Desenhando na Era Web
Versões simplificadas da cultura tecnológica passam pela crença (ingênua) de que as formas “tradicionais” de arte e de meios técnicos (pintura, escultura, desenho) desapareceriam, e que as “novas” ferramentas do artista seriam o teclado, o pixel, a web e os dispositivos tecnológicos.
O trabalho de artistas como Xikão Xikão nos demonstram, porém, que os desdobramentos e diálogos com o universo digital, com as redes sociais, com as interfaces computacionais são bem mais sutis, agudos e complexos, e que nossas relações simbólicas e iconográficas, a cultura visual e as sensibilidades que emanam dessas relações entre tecnologia e arte são bem mais ricas e nuançadas que a simples mudança das ferramentas e dos suportes.
Xikão Xikão é, dentre outras coisas, um desenhista nato, isto é desenha como quem respira, como quem toma banho, como quem escova dentes. O pincel, o papel, os pigmentos fazem parte do seu dia a dia. E nem o seu apelo e gosto pela cultura digital, nem a sua imersão e pesquisa, também cotidianas, no universo das redes, nem o seu envolvimento e diálogo permanente com outros mediums ou meios técnicos (performance, vídeo, fotografia, etc.) fazem com que ele abandone essa forma básica de expressão e criação.

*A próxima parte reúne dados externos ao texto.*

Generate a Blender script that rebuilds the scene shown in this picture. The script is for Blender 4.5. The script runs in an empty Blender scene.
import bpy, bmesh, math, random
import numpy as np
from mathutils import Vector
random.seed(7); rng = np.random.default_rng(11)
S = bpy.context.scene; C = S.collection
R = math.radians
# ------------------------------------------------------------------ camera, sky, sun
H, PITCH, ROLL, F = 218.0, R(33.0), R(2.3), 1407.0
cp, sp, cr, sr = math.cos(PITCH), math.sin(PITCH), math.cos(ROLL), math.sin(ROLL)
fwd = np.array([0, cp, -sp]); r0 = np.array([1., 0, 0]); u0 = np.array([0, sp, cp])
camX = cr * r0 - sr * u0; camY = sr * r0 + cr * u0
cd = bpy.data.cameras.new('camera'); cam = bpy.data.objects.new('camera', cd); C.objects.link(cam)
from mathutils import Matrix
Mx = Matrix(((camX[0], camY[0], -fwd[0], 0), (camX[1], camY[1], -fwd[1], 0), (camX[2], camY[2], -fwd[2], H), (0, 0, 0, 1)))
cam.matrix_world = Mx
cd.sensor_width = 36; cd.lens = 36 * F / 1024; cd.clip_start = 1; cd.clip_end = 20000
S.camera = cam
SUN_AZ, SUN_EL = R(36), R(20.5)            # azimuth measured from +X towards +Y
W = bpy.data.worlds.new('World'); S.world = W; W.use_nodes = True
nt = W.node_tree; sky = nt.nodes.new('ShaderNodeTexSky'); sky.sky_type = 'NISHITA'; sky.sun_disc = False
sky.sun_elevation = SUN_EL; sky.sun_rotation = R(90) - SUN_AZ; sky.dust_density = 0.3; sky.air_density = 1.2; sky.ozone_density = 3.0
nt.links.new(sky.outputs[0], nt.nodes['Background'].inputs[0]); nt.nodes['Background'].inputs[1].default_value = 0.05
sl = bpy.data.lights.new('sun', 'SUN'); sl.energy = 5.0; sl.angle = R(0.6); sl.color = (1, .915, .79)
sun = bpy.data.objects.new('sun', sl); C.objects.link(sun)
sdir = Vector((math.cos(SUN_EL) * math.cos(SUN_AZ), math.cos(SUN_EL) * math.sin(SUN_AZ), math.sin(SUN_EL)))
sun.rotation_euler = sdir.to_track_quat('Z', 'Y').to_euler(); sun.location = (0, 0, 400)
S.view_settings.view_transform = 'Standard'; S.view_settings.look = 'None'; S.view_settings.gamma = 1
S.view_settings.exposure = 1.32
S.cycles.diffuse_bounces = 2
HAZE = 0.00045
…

É, no entanto, conjugando ainda o arcaico verbo “desenhar”, e usando os velhos suportes físicos tradicionais (papel, vidro, espelhos) que Xikão Xikão dialoga com esse dilatado universo das redes, plataformas de informação, da web, etc.. E, curiosamente, a sua entrada para dialogar com essas plataformas vai à mesma direção das linguagens visuais, dos códigos iconográficos que, justamente, abriram os segredos da usabilidade, e desvendaram o mistério do computador para o grande público, permitindo a entrada massiva, e definitiva, do computador nos nossos lares e nosso dia a dia.
Não existem lixeiras, canetas, tesourinhas, borrachas nem pastas nos nossos computadores, é claro. Essas interfases icónico-gráficos foram desenvolvidos, justamente para que pudéssemos "falar" com o sistema operacional. Eles deram forma a uma língua comum, simplificada e universal que nos permitiu estabelecer interfases com a linguagem binaria sem ter que estudar programação nem sistemas operacionais. Códigos do tipo CTRL+C (copiar), CTRL+V (colar) foram uma das "línguas" desenvolvidas para "falar" com o sistema, mas houve também cartões furados, no início, e muitas outras engenhocas. De fato, não é acidental que as curtidas de Facebook, o punho fechado com o dedão para cima ou para baixo, as mãozinhas aplaudindo, as carinhas sorridentes, tristes, bravas, etc. tenham virado tão universalmente usadas: eles constituem uma forma rápida e simplificada de comunicar, mais do que isso esses "iconogramas" constituem a base de todo o linguajar falado hoje no universo comunicacional-operativo do digital.
E também não é acidental que o compartilhamento de imagens (fotos, GIF’s, vídeos, flyers, ícones e /ou logomarcas) seja um dos usos mais frequentes que damos ao tempo que diariamente investimos (ou desperdiçamos) perante nossos laptops.
Esse é o universo que Xikão Xikão escolheu para falar do universo: o mundo da imagem na era da web. E se o universo "real" já era rico, vasto e infinito, o desdobramento dele para o mundo da imagem acrescenta exponencialmente as suas riquezas e sua diversidade. Um emoji feliz do Whatsapp não é só uma cara sorridente, ela é um grafema, um estilo, uma cor, um sistema comunicacional, cultural, expressivo, um estilo e uma forma particular de felicidade.
Se alguma vez me assalta a dúvidas sobre a qualidade do tempo que eu mesmo passo no Facebook (perdido? ganhado? trabalho de graça para Zuckenberg?) depois de ver os desenhos do Xikão Xikão não tenho dúvidas sobre a qualidade do tempo que ele passa nas redes sociais: é tempo de pesquisa, de inspiração, de criação, de questionamentos sobre nós, seres humanos na era do pixel.